In un servizio pubblicato su Sette, il supplemento del Corriere della Sera, viene analizzato il fenomeno della radicalizzazione di giovani islamici nelle principali città europee occidentali. Uno scenario in cui dei ragazzi giovanissimi passano dall’età dei giochi e della spensieratezza al progettare attentati sanguinari, dopo aver subito in ambienti chiusi e favorevoli per la radicalizzazione un vero e proprio lavaggio del cervello. Ci sono degli esperti in psicologia che hanno stabilito, come molto spesso avviene, che prevenire sia meglio che curare, e che vada dunque portata avanti un’opera parallela di de-radicalizzazione che possa portare i suoi frutti. E’ accaduto a Daniel Kohler, esperto di radicalizzazione giovanile che in Danimarca si era trovato a lavorare per la polizia per recuperare giovani che si erano avvicinati al neonazismo. Kohler ha le idee abbastanza chiare sul background che porta questi ragazzi ad abbracciare scelte di vita potenzialmente distruttive.
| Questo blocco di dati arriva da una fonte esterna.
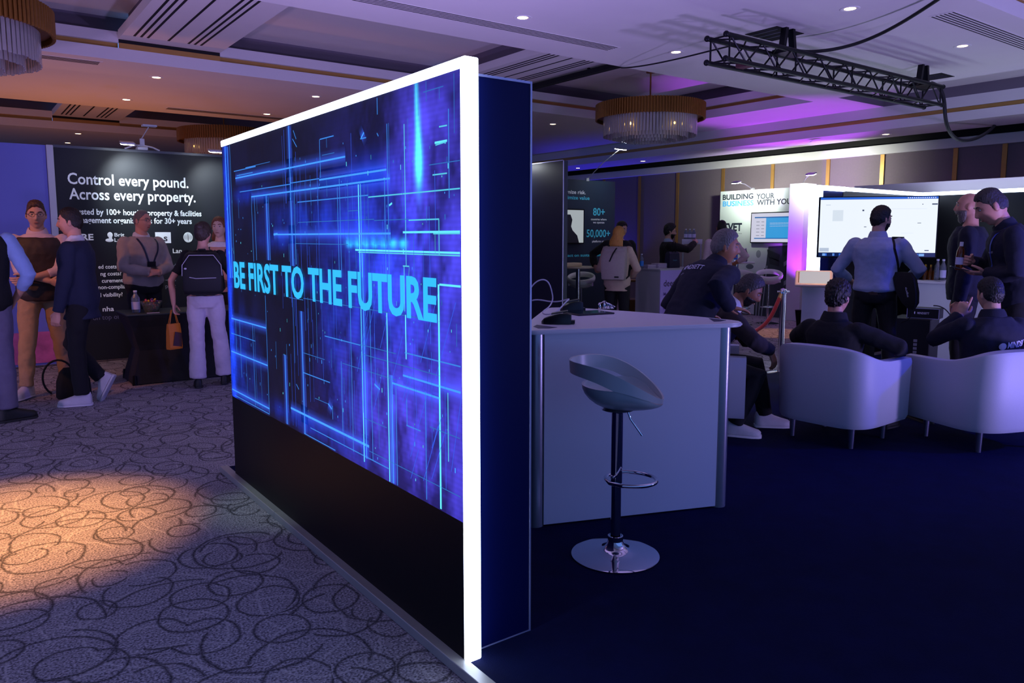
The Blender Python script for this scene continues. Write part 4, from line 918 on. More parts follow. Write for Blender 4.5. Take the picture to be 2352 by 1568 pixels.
for f0, f1, g0, g1, k in ((.94, .985, .855, .875, 4), (.86, .87, .86, .87, 4), (.83, .86, .56, .568, 4), (.39, .41, .50, .51, 4), (.37, .385, .76, .785, 4), (.06, .10, .86, .868, 5), (.02, .10, .10, .16, 5), (.12, .21, .60, .78, 6), (.90, .935, .115, .13, 4), (.6, .9, .79, .795, 6), (.42, .62, .70, .704, 6), (.70, .8, .40, .404, 6)): mrect(f0, f1, g0, g1, k)
m.build('page', [glow('page_white', 'eef6ff', 1.0), glow('menu_blue', '2a66d8', 1.0), glow('dock_blue', '0c2a6a', .6), glow('dock_light', '7aa8e8', 1.), glow('page_ink', '4a5a7a', .6), glow('page_pale', 'c0cee4', .9), glow('page_faint', 'dde8f4', .95)], t)
c = (L0+R0)/2+Vector((0, 0, 0))+(-Nn)*.05
m = MB(); m.box(c.x-.05, c.x+.05, c.y-.03, c.y+.03, .06, 1.7); m.build('pole', M_black, t)
m = MB(); m.box(c.x-.35, c.x+.35, c.y-.22, c.y+.22, .04, .06, bev=.005); m.build('base', M_black, t)
# white counter in front of the black wall
XC = 9.75; zt = on_x(2140, 646, XC).z
t = thing('stand_counter', 'long white counter behind the standing men, under the black wall', 'counter', (XC+.25, 3.2, .04))
m = MB(); m.box(XC+.03, XC+.50, -1.5, 4.7, .04, zt-.03); m.build('carcass', M_white, t)
m = MB(); m.box(XC, XC+.56, -1.5, 4.74, zt-.03, zt, bev=.006); m.build('counter_top', M_top, t)
def onc(u, v): q = on_x(u, v, XC+.15); return (q.x, q.y, zt+.001)
M_gl = mat('drink_glass', 'c8d0e0', .05, trans=.8); M_amber = mat('amber_glass', '8a4a10', .1, trans=.5)
for u, l in ((2152, 'clear glass bottle under the right corner of the monitor'), (2165, 'second clear glass bottle, right beside the one under the monitor corner')):
    bottle(l, onc(u, 640), .27, .035, M_label if u > 2160 else M_gl, M_gl)
for i, u in enumerate((2116, 2128, 2139, 2178, 2188, 2197)):
    q = onc(u, 640); t2 = thing('dark_bottle', 'small dark bottle %s on the counter by the black wall' % ('farthest left in the row', 'second from the left', 'just left of the clear bottles', 'just right of the clear bottles', 'next to last on the right', 'farthest right in the row')[i], 'bottle', q, group='dark bottles on the stand counter')
    m = MB(); m.lathe([(.001, 0), (.03, .002), (.03, .11), (.012, .15), (.012, .19), (.001, .19)], (q[0]+.1, q[1], q[2]), 14); m.build('bottle_body', M_amber, t2, True)
    m = MB(); m.lathe([(.013, .165), (.014, .195), (.001, .2)], (q[0]+.1, q[1], q[2]), 12); m.build('bottle_cap', mat('gold_foil', 'd8a040', .25, .9), t2, True)
q = onc(2104, 637); m = MB(); m.lathe([(.001, 0), (.035, 0), (.04, .11), (.036, .11), (.032, .006), (.001, .006)], (q[0], q[1], q[2]), 20); tag(m.build('drink_glass', M_gl, None, True), 'short clear tumbler at the left of the visible counter top', 'glass')
for i, u in enumerate((2125, 2150, 2178)):
    q = onc(u, 643); m = MB(); m.box(q[0]-.13, q[0]-.0, q[1]-.12, q[1]+.10, zt+.001, zt+.004+.003*i); tag(m.build('paper_sheet', mat('sheet', 'c9c4d4', .6)), 'papers lying along the front of the white stand counter', 'paper', 'loose papers on the stand counter')
# tablet kiosk
p = at_d(1868, 8.05); t = thing('tablet_kiosk', 'white tablet kiosk with a tilted blank screen in front of the totem', 'kiosk', (p.x, p.y, .04))
M = Matrix.Translation((p.x, p.y, 0)) @ Matrix.Rotation(zrot(p.x, p.y, 0), 4, 'Z')
m = MB(); m.box(-.10, .26, .02, .22, .04, 1.02, M, bev=.006); m.build('pedestal', M_white, t)
MT = M @ Matrix.Translation((.01, .0, 1.10)) @ Matrix.Rotation(rad(38), 4, 'X')
m = MB(); m.box(-.185, .185, -.125, .125, -.022, .015, MT, bev=.02, seg=4); m.build('case', mat('kiosk_cream', 'e4d8d0', .4), t, True)
m = MB(); m.box(-.14, .155, -.095, .095, .015, .017, MT); m.build('screen', glow('kiosk_screen', 'd8dcea', .55), t)
m = MB(); m.box(-.153, -.147, -.085, .085, .0155, .0172, MT); m.build('screen_edge', M_black, t)
# equipment box with sign
p = at_d(2108, 7.9); t = thing('computer_tower', 'black upright computer case standing between the two armchairs', 'computer', (p.x, p.y, .04))
M = Matrix.Translation((p.x, p.y, .04)) @ Matrix.Rotation(zrot(p.x, p.y, 12), 4, 'Z')
m = MB(); m.box(-.20, .17, -.1, .32, 0.02, .66, M, bev=.008); m.build('case', M_plastic, t)
m = MB()
for i in range(4): m.box(.02, .055, -.102, -.1, .30+i*.04, .328+i*.04, M)
m.build('buttons', mat('button_grey', '6a6e74', .5), t)
m = MB(); m.box(-.16, .15, -.103, -.1, .06, .16, M); m.build('lower_grille', mat('grille_bronze', '5a3a1c', .4, .4), t)  # bronze patch low on the case front
for sx in (-.17, .14):
    for sy in (-.08, .28): m = MB(); m.box(sx-.015, sx+.015, sy-.015, sy+.015, 0, .02, M); m.build('foot', M_plastic, t)
t = thing('sign_box', 'small black box lettered MINDSETT lying on the computer case', 'box', (p.x, p.y, .72))
M2 = M @ Matrix.Translation((.03, .02, .661)); m = MB(); m.box(-.10, .20, -.06, .14, 0, .105, M2, bev=.003); m.build('case', M_plastic, t)
m = MB()
for a in ((-.10, .20, .100, .105), (-.10, .20, 0, .005), (-.10, -.095, 0, .105), (.195, .20, 0, .105)): m.box(a[0], a[1], -.063, -.06, a[2], a[3], M2)
m.build('frame_edge', M_edge, t)
X_ = (M2.to_3x3() @ Vector((1, 0, 0))); text('lettering', 'MINDSETT', M2 @ Vector((.0, -.0625, .045)), X_, (0, 0, 1), .11, .022, mat('print_silver', 'b8bac8', .5), t)
m = MB(); m.ball(M2 @ Vector((-.025, -.061, .056)), (.014, .003, .014), 12); m.build('logo_ball', MATS['print_silver'], t, True)
cable('sensor_cable', [M2 @ Vector((.12, .05, .13)), M2 @ Vector((.18, .06, .135)), M2 @ Vector((.26, .08, .08)), M2 @ Vector((.32, .1, -.05)), M2 @ Vector((.34, .12, -.25)), M2 @ Vector((.345, .14, -.6))], .006, M_cable, 'black lead curling off the sign box')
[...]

“SUBISCONO IL LAVAGGIO DEL CERVELLO”
Spiega Kohler: “La maggior parte di loro non sono cresciuti in famiglie integraliste. Fino al giorno prima giocano alla Playstation, il giorno dopo se ne vanno in giro con la barba lunga sventolando il Corano e parlando di Guerra Santa. E’ evidente che se vogliamo fermarli, dobbiamo cambiare stategia.” Prevenzione e de-radicalizzazione sono dunque le parole d’ordine per chi come Kohler cerca di entrare in maniera positiva nella testa dei ragazzi, per estirpare quelle idee di odio e integralismo che sono terreno assolutamente fertile per le tragedie legate al terrorismo vissute in Europa negli ultimi anni. E vengono raccolte anche le testimonianze di genitori che hanno visto i propri figli cambiare completamente, come Christiane Boudreau, canadese che ha pianto il figlio ucciso in Siria dopo essere andato a combattere, apparentemente senza un perché: “I veri nemici sono i reclutatori e gli imam radicali, i soldati di questa guerra sono adolescenti che hanno subito il lavaggio del cervello”, ha spiegato.
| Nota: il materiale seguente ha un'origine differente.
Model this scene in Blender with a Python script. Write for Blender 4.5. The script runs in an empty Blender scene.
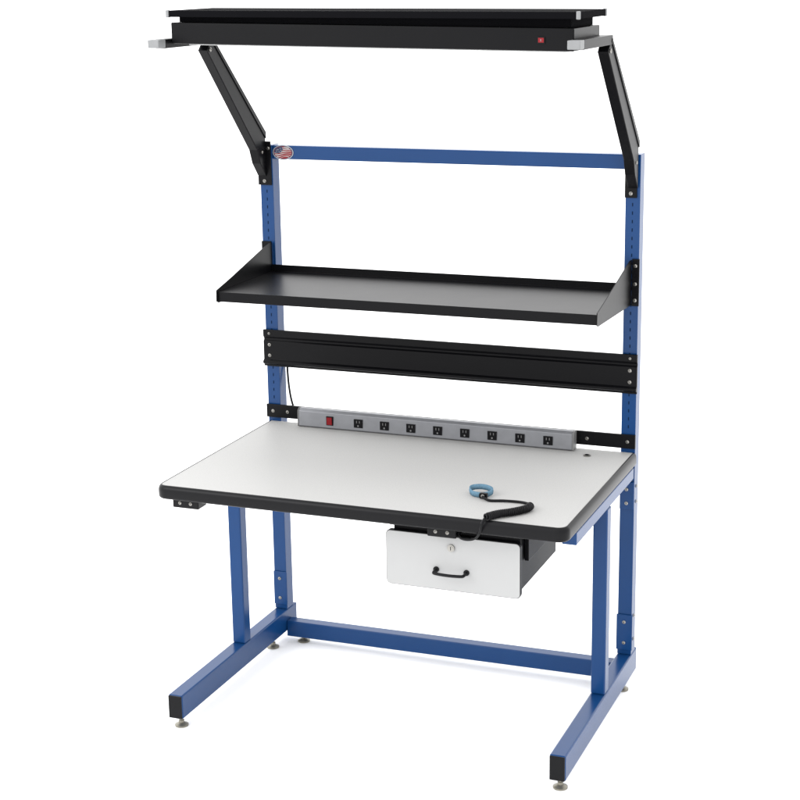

18000 RAGAZZI RADICALIZZATI IN FRANCIA
I numeri portati da Kohler a sostegno del suo lavoro spiegano però come ci sia ancora tanto da fare per parlare di un’opera veramente efficace di de-radicalizzazione. “Se riesci a salvarne anche solo il 3 per cento è un miracolo”, ha spiegato portando a sostegno le statistiche pubblicate dal Ministero degli Interni in Francia, che hanno indicato come 18.000 ragazzi tra i 15 e i 26 anni possono considerarsi ormai radicalizzati a tutti gli effetti in territorio transalpino, con la prospettiva dunque di poter far tornare indietro sui loro passi poco più di 500 persone. Fehti Benslama, psicanalista franco-tunisino grande esperto in materia, ha spiegato: “La radicalizzazione non è un fenomeno nuovo, ma Isis è riuscito a rinnovare l’offerta attraverso un mezzo potentissimo come internet. Si mira ai giovani in difficoltà puntando su ideali e identità e facendo leva sui tormenti adolescenziali.” Quelli come Kohler cercando di scatenare il processo inverso, sempre più difficile senza progetti di prevenzione e antiradicalizzazione sostenuti dallo Stato: solo ora si inizia a vedere un cambiamento, seppur lentamente.